Free streaming over the internet to a desktop PC is not where Spotify will make money. The company has build an app that allows users to stream music directly to their smartphones. No iPod, no Sirius XM radio required. Anywhere there’s cell coverage, there’s Spotify.

For the music companies to make money they need to charge a healthy licensing fee to the streaming services, and the music guys want all the money up front. That’s what’s been holding Spotify back from a US launch. But now the company is about to get its hands on big money. And even if the investors won’t allow the cash to go straight through to the music companies, a stake of $100 million for marketing and promotion might be enough to make Vivendi soften its stance on an all-cash, up-front deal.

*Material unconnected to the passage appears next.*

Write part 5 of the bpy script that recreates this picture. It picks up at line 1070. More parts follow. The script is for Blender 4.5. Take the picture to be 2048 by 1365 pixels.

If Spotify and the other streaming services can get the licenses they need from the music companies, and can figure out a way around Apple’s new subscription requirements, the way people listen to and buy music will change in a big way. And not in ways that are good for the music business as it has existed for the past couple of decades.

Sirius is on the bubble here — if streaming takes off, Sirius could struggle; if streaming fails or is only a modest success, Sirius is well-positioned. The outcome may well depend on where the music industry sees its future. Right now, most of the industry is making a bet on streaming.